In one of her poems “The Freaks”, Kamala Das talks about “a grand, flamboyant lust”. Muthukumar exemplified this quality for anything that was beautiful. That is why he could achieve in less than two decades what Kannadasan, who had a huge influence on him, and Vaali, who lived during his time as a lyricist, achieved during their lifetime. His range was rich and varied. He had the innate ability to emphatically capture the highs and lows of the complex human disposition. The song “ Aval appadi ondrum azhagillai, avalukku yaarum inai illai” (She is not that beautiful, but no one is equal to her) in the film Angadi Theru describes the earthy beauty of a simple down-to-earth girl a boy is in love with. It does not glorify the woman as a divine beauty, as is the wont of poets.

The songs “ Ninaithu ninaithu parthal” (If you keep thinking) and “ Kan pesum varthaigal purivathillai” (The words of the eyes are not understood) in 7G Rainbow Colony were chart-toppers. The mirror as imagery in “ Kan pesum varthaigal” hauntingly expresses the turmoil of emotions of a love-lorn person: “ Oru mugam maraiya maru mugam theriya kannaadi idhayam illai, kadal kai moodi maraivathillai.” (To show up one face and make the other disappear, the heart is not a mirror. The palm cannot conceal the sea.)

Muthukumar’s poems were generally aphoristic.
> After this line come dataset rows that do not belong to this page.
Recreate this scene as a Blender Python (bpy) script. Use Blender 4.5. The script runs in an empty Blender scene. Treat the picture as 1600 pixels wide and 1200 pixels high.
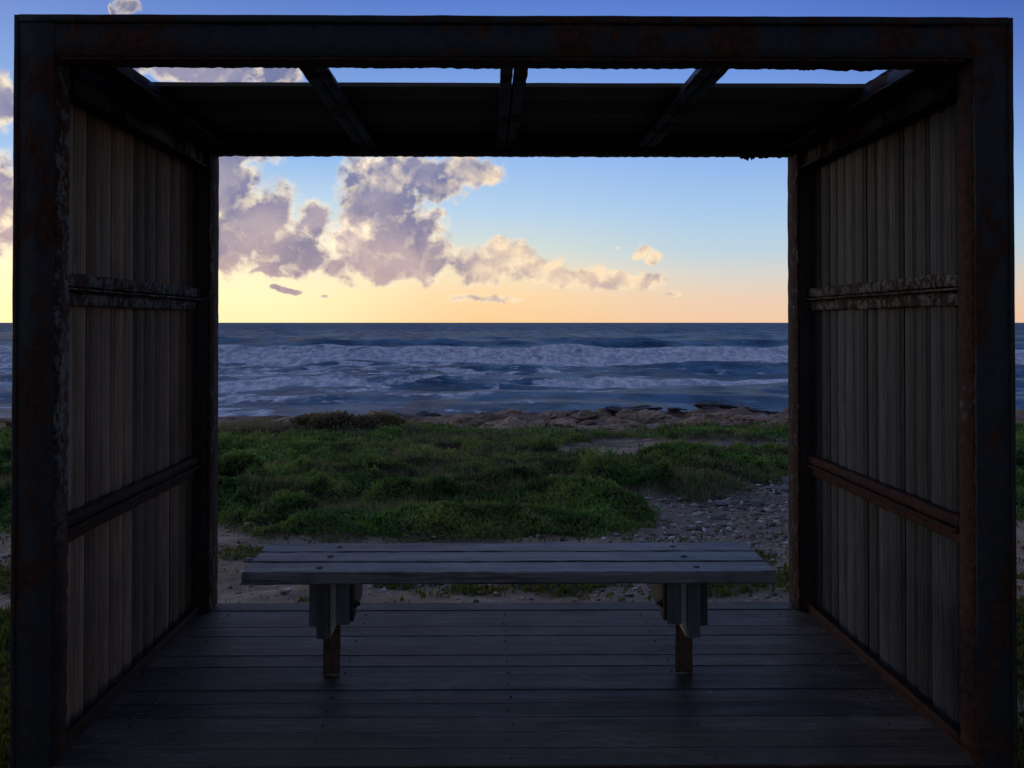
import bpy, bmesh, math, random
import numpy as np
from mathutils import Vector, Matrix, Euler, noise as mn

random.seed(7)
rng = np.random.default_rng(11)
S = bpy.context.scene
COL = S.collection

# ------------------------------------------------------------------ camera
F = 1330.0                      # focal length in photo pixels (1600 wide)
EYE = Vector((-0.078, 0.0, 1.38))
YAW = math.radians(0.5)
SHX = (37 - F * math.tan(YAW)) / 1600
CX = 800 - SHX * 1600
cam_d = bpy.data.cameras.new('camera')
cam = bpy.data.objects.new('camera', cam_d)
COL.objects.link(cam)
cam_d.sensor_width = 36.0
cam_d.lens = F / 1600 * 36
PITCH = math.radians(0.6)
cam.location = EYE
cam.rotation_euler = (math.radians(90) + PITCH, 0, -YAW)
cam_d.shift_y = -(96 + F * math.tan(PITCH)) / 1600
cam_d.shift_x = SHX
cam_d.clip_start = 0.05
cam_d.clip_end = 60000
S.camera = cam

S.view_settings.view_transform = 'Standard'
S.view_settings.look = 'None'
S.view_settings.exposure = 0.0
S.view_settings.gamma = 1.0
S.view_settings.use_curve_mapping = False


def lin(r, g, b):
    def f(c):
        c /= 255.0
        return c / 12.92 if c <= 0.04045 else ((c + 0.055) / 1.055) ** 2.4
    return (f(r), f(g), f(b), 1.0)


class G:
    """small helper to write node trees"""
    def __init__(s, nt):
        s.nt = nt

    def n(s, t, ins=None, out=0, **props):
        nd = s.nt.nodes.new(t)
        for k, v in props.items():
            setattr(nd, k, v)
        for k, v in (ins or {}).items():
            s.set(nd.inputs[k], v)
        return nd.outputs[out] if out is not None else nd

    def set(s, sock, v):
        if isinstance(v, bpy.types.NodeSocket):
            s.nt.links.new(v, sock)
        else:
            sock.default_value = v

    def m(s, op, a, b=0.0, c=0.0, clamp=False):
        return s.n('ShaderNodeMath', {0: a, 1: b, 2: c}, operation=op, use_clamp=clamp)

    def v(s, op, a, b=(0, 0, 0), c=(0, 0, 0), out=0):
        nd = s.n('ShaderNodeVectorMath', {0: a, 1: b, 2: c}, out=None, operation=op)
        return nd.outputs[out]

    def sm(s, x, a, b, lo=0.0, hi=1.0):
        return s.n('ShaderNodeMapRange', {0: x, 1: a, 2: b, 3: lo, 4: hi}, interpolation_type='SMOOTHSTEP')

    def lm(s, x, a, b, lo=0.0, hi=1.0):
        return s.n('ShaderNodeMapRange', {0: x, 1: a, 2: b, 3: lo, 4: hi})

    def mix(s, f, a, b, blend='MIX'):
        nd = s.nt.nodes.new('ShaderNodeMix')
        nd.data_type = 'RGBA'
        nd.blend_type = blend
        s.set(nd.inputs[0], f)
        s.set(nd.inputs[6], a)
        s.set(nd.inputs[7], b)
        return nd.outputs[2]

    def noise(s, vec, scale, detail=4, rough=0.55, dist=0.0, out=0):
        return s.n('ShaderNodeTexNoise', {'Vector': vec, 'Scale': scale, 'Detail': detail,
                                          'Roughness': rough, 'Distortion': dist}, out=out)

    def ramp(s, f, stops, interp='LINEAR'):
        nd = s.nt.nodes.new('ShaderNodeValToRGB')
        cr = nd.color_ramp
        cr.interpolation = interp
        while len(cr.elements) < len(stops):
            cr.elements.new(0.5)
        for e, (p, c) in zip(cr.elements, stops):
            e.position = p
            e.color = c
        s.set(nd.inputs[0], f)
        return nd.outputs[0]


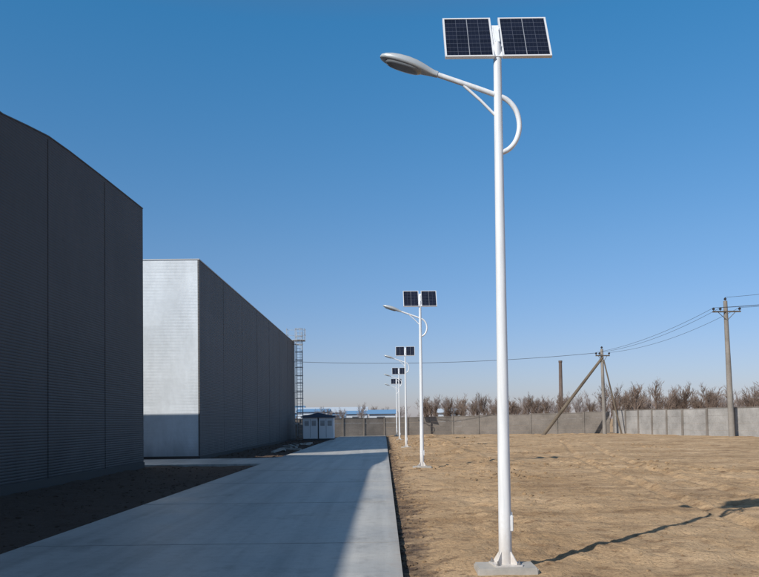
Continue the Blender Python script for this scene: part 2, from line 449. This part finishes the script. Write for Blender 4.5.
# ---------------------------------------------------------------- street lamps
def lamp_meshes():
    out=[]
    def fin(bm,name,mats,smooth=None):
        bmesh.ops.recalc_face_normals(bm,faces=bm.faces[:])
        me=bpy.data.meshes.new(name); bm.to_mesh(me); bm.free()
        for m in (mats if isinstance(mats,list) else [mats]): me.materials.append(m)
        if smooth:
            me.polygons.foreach_set('use_smooth',[True]*len(me.polygons)); me.set_sharp_from_angle(angle=math.radians(smooth))
        out.append((name,me))
    bm=bmesh.new(); vs=box(bm,-0.34,0.34,-0.22,0.22,-0.25,0.045)
    for v in vs:
        if v.co.z>0: v.co.x*=0.97; v.co.y*=0.95
    bmesh.ops.bevel(bm,geom=[e for e in bm.edges],offset=0.015,segments=2,affect='EDGES'); fin(bm,'footing',M_foot)
    bm=bmesh.new(); tube(bm,[(0,0,0.06),(0,0,0.07),(0,0,3),(0,0,5.9)],[0.074,0.074,0.058,0.044],28)
    fin(bm,'pole',M_white,40)
    bm=bmesh.new()
    M=Matrix.Rotation(math.radians(8),4,'Z')
    box(bm,-0.15,0.15,-0.15,0.15,0.046,0.064,mat=M)
    for k in range(4):
        a=math.radians(45+90*k)
        c,s=math.cos(a),math.sin(a); n=Vector((-s,c,0))*0.006
        q=[Vector((c*r,s*r,z)) for r,z in ((0.07,0.064),(0.16,0.064),(0.16,0.085),(0.078,0.2),(0.07,0.2))]
        A=[bm.verts.new(p+n) for p in q]; B=[bm.verts.new(p-n) for p in q]
        bm.faces.new(A); bm.faces.new(B[::-1])
        for i in range(5): bm.faces.new((A[i],B[i],B[(i+1)%5],A[(i+1)%5]))
    fin(bm,'base_flange',M_white)
    bm=bmesh.new()
    for sx in (-1,1):
        for sy in (-1,1):
            p=M@Vector((sx*0.12,sy*0.12,0))
            tube(bm,[(p.x,p.y,0.064),(p.x,p.y,0.11)],0.010,8); tube(bm,[(p.x,p.y,0.066),(p.x,p.y,0.084)],0.019,6)
    fin(bm,'anchor_bolts',M_bolt)
    bm=bmesh.new()
    box(bm,0.045,0.088,-0.05,0.035,0.42,0.60); bmesh.ops.bevel(bm,geom=bm.edges[:],offset=0.008,segments=2,affect='EDGES')
    box(bm,0.060,0.082,-0.02,0.01,0.605,0.63)
    fin(bm,'service_door',M_white)
    bm=bmesh.new()
    pts=[(-0.70,0,5.575),(-0.45,0,5.485),(-0.2,0,5.395),(0,-0.0,5.318)]
    ctrl=[(0.0,5.318),(0.08,5.285),(0.15,5.225),(0.205,5.14),(0.232,5.04),(0.235,4.94),(0.21,4.84),(0.165,4.76),(0.10,4.70),(0.02,4.665)]
    pts+= [(x,0,z) for x,z in ctrl[1:]]
    P=[Vector(p) for p in pts]; R=[]
    for i in range(len(P)-1):
        p0=P[max(i-1,0)];p1=P[i];p2=P[i+1];p3=P[min(i+2,len(P)-1)]
        for k in range(4):
            t=k/4; R.append(0.5*((2*p1)+(-p0+p2)*t+(2*p0-5*p1+4*p2-p3)*t*t+(-p0+3*p1-3*p2+p3)*t**3))
    R.append(P[-1])
    tube(bm,R,0.029,14)
    tube(bm,[(-0.385,0,5.44),(-0.20,0,5.27),(-0.02,0,5.08)],0.016,10)
    fin(bm,'arm',M_white,50)
    A0=Vector((-0.68,0,5.568)); ax=Vector((-1,0,0.335)).normalized(); up=Vector((0.335,0,1)).normalized()
    secs=[(0.0,0.034,0.034,0.032),(0.05,0.037,0.037,0.034),(0.10,0.05,0.047,0.036),(0.17,0.075,0.062,0.037),(0.26,0.105,0.074,0.038),(0.36,0.122,0.078,0.038),(0.46,0.124,0.072,0.038),(0.55,0.112,0.060,0.036),(0.62,0.088,0.042,0.030),(0.665,0.055,0.024,0.02),(0.68,0.02,0.01,0.01)]
    bm=bmesh.new(); rings=[]
    N=20
    for s,wd,t,b in secs:
        ring=[]
        for k in range(N):
            a=2*math.pi*k/N; c,sn=math.cos(a),math.sin(a)
            px=wd*math.copysign(abs(c)**0.75,c); pz=(t if sn>0 else b)*math.copysign(abs(sn)**(0.9 if sn>0 else 0.6),sn)
            ring.append(bm.verts.new(A0+ax*s+up*pz+Vector((0,px,0))))
        rings.append(ring)
    for a,b in zip(rings,rings[1:]):
        for k in range(N): bm.faces.new((a[k],a[(k+1)%N],b[(k+1)%N],b[k]))
    bm.faces.new(rings[0]); bm.faces.new(rings[-1])
    fin(bm,'lamp_housing',M_head,45)
    bm=bmesh.new()
    rows=[(0.0,1.0,-0.035),(0.35,0.96,-0.048),(0.7,0.8,-0.058),(1.0,0.45,-0.064)]
    rr=[]
    for _,sc_,h in rows:
        r=[]
        for k in range(24):
            a=2*math.pi*k/24
            s=0.395+0.215*sc_*math.copysign(abs(math.cos(a))**0.8,math.cos(a)); yw=0.10*sc_*math.copysign(abs(math.sin(a))**0.8,math.sin(a))
            r.append(bm.verts.new(A0+ax*s+up*h+Vector((0,yw,0))))
        rr.append(r)
    for a,b in zip(rr,rr[1:]):
        for k in range(24): bm.faces.new((a[k],a[(k+1)%24],b[(k+1)%24],b[k]))
    bm.faces.new(rr[-1]); fin(bm,'lamp_lens',M_glass,60)
    th=math.radians(28); U=Vector((0,math.sin(th),math.cos(th))); Nn=Vector((0,-math.cos(th),math.sin(th))); X=Vector((1,0,0))
    L=0.69; C=Vector((0.005,-0.06,5.73))
    def slab(bm,x0,x1,u0,u1,n0,n1,mi=0):
        vs=[]
        for x in (x0,x1):
            for u in (u0,u1):
                for n in (n0,n1): vs.append(bm.verts.new(C+X*x+U*u+Nn*n))
        for f in ((0,1,3,2),(4,6,7,5),(0,4,5,1),(2,3,7,6),(0,2,6,4),(1,5,7,3)):
            fc=bm.faces.new([vs[i] for i in f]); fc.material_index=mi
    for nm,x0,x1 in (('solar_panel_left',-0.60,-0.045),('solar_panel_right',0.045,0.60)):
        bm=bmesh.new(); uvl=bm.loops.layers.uv.new('uv')
        fw=0.02
        slab(bm,x0,x0+fw,0,L,-0.018,0.018,0); slab(bm,x1-fw,x1,0,L,-0.018,0.018,0)
        slab(bm,x0+fw,x1-fw,0,fw,-0.0178,0.0178,0); slab(bm,x0+fw,x1-fw,L-fw,L,-0.0178,0.0178,0)
        q=[(x0+fw,fw),(x1-fw,fw),(x1-fw,L-fw),(x0+fw,L-fw)]
        vs=[bm.verts.new(C+X*a+U*b+Nn*0.012) for a,b in q]
        f=bm.faces.new(vs); f.material_index=1
        for lp,uvv in zip(f.loops,((0,0),(1,0),(1,1),(0,1))): lp[uvl].uv=uvv
        vs=[bm.verts.new(C+X*a+U*b-Nn*0.008) for a,b in q[::-1]]
        f=bm.faces.new(vs); f.material_index=2
        out_me=bpy.data.meshes.new(nm); bm.to_mesh(out_me); bm.free()
        for m in (M_alu,M_cells,M_back): out_me.materials.append(m)
        out.append((nm,out_me))
    bm=bmesh.new()
    slab(bm,-0.043,0.043,0.02,L-0.12,-0.03,0.0)
    slab(bm,-0.028,0.028,0.22,0.50,0.001,0.045)
    slab(bm,-0.58,0.58,0.16,0.20,-0.045,-0.0185); slab(bm,-0.58,0.58,0.48,0.52,-0.045,-0.0185)
    tube(bm,[(0,0,5.82),(0,0.03,5.93),(0,0.10,6.0)],0.032,12)
    fin(bm,'panel_bracket',M_white)
    return out
LM=lamp_meshes()
for (x,y,rz) in ((1.33,8.5,0),(1.33,27.1,0.02),(1.36,47.6,-0.03),(1.33,66.6,0.02),(1.38,84.0,0.0)):
    e=empty('street_lamp',(x,y,-0.01)); e.rotation_euler[2]=rz
    for nm,me in LM:
        o=bpy.data.objects.new(nm,me); COL.objects.link(o); o.parent=e

# ---------------------------------------------------------------- perimeter walls
def wall(name,pts,mat,matpost,step=3.0,post=0.12):
    e=empty(name,(0,0,0))
    bmw=bmesh.new(); bmp=bmesh.new(); bmc=bmesh.new()
    for (x0,y0,h0),(x1,y1,h1) in zip(pts,pts[1:]):
        L=math.hypot(x1-x0,y1-y0); n=max(1,int(L/step)); ang=math.atan2(y1-y0,x1-x0)
        for i in range(n):
            t0=i/n; t1=(i+1)/n; h=h0+(h1-h0)*(t0+t1)/2+random.uniform(-0.03,0.03)
            M=Matrix.Translation((x0+(x1-x0)*t0,y0+(y1-y0)*t0,0))@Matrix.Rotation(ang,4,'Z')
            l=L/n
            for k in range(4):
                z0=-0.2+ (h+0.2)*k/4+0.006; z1=-0.2+(h+0.2)*(k+1)/4-0.006
                box(bmw,post+0.004,l-post-0.004,-0.05-0.004*(k%2),0.05+0.004*(k%2),z0,z1,mat=M)
            box(bmp,-post,post,-0.13,0.13,-0.3,h+0.05,mat=M)
            box(bmc,post+0.002,l-post-0.002,-0.09,0.09,h,h+0.06,mat=M)
    obj_from_bm(bmw,'panels',mat,e); obj_from_bm(bmp,'posts',matpost,e); obj_from_bm(bmc,'coping',matpost,e)
wall('perimeter_wall',[(-45,79,2.0),(-14,80.5,2.0),(0,87.5,2.0),(8,89,2.05),(25.6,86,2.4)],M_wall,M_wall,2.6,0.09)
wall('perimeter_wall',[(25.9,85.6,2.5),(28.3,72,2.45),(32.5,60,2.4),(46,24,2.4),(60,-20,2.4)],M_wall2,M_wall,2.6)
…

His lyrics were not explicitly social or political unlike the poems of Bharati and Bharathidasan or later Pattukottai Kalyanasundaram as Muthukumar was essentially a romanticist.

Although he entered the film industry with the ambition of becoming a director and was schooled by the celebrated director Balu Mahendra, it was his passion for the Tamil language that led him to songwriting. The noted writer Sujatha found him to be a promising poet and selected his poem “Thoor” for a magazine. Seeman’s Veera Nadai was his first film. He wrote dialogues for a few films, including Kireedom and Vaaranam Ayiram. His prose works include Anilaadum Mundril, which was serialised in the Tamil weekly Ananda Vikatan, Newtonin Moondram Vidhi, Ennai Sandhikka Kanavil Varathe and Pattampoochi Virpavan, all of which attest to his creativity in different forms of literature. He also wrote an English novel titled Silk City.

Muthukumar worked with almost all music directors in the Tamil film industry. He penned all the songs for Ilayaraja’s compositions in Neethaaney Yenn Ponvasantham. At one stage, he was extremely busy: he recorded a staggering 103 songs for various films in 2012-13. His association with the composers Yuvan Shankar Raja and G.V. Prakash Kumar resulted in many chartbusters. His recent films include Ko 2, Theri, Kakka Muttai, Papanasam, Naan Mahan Alla and Amma Kanakku. And a 100-odd songs for which he penned the lyrics are waiting to be released.

As the lyricist Vairamuthu pointed out: “It is not the age to die. It is an age to achieve.” Yes. He did not live long enough to relish the rewards of his literary pursuit.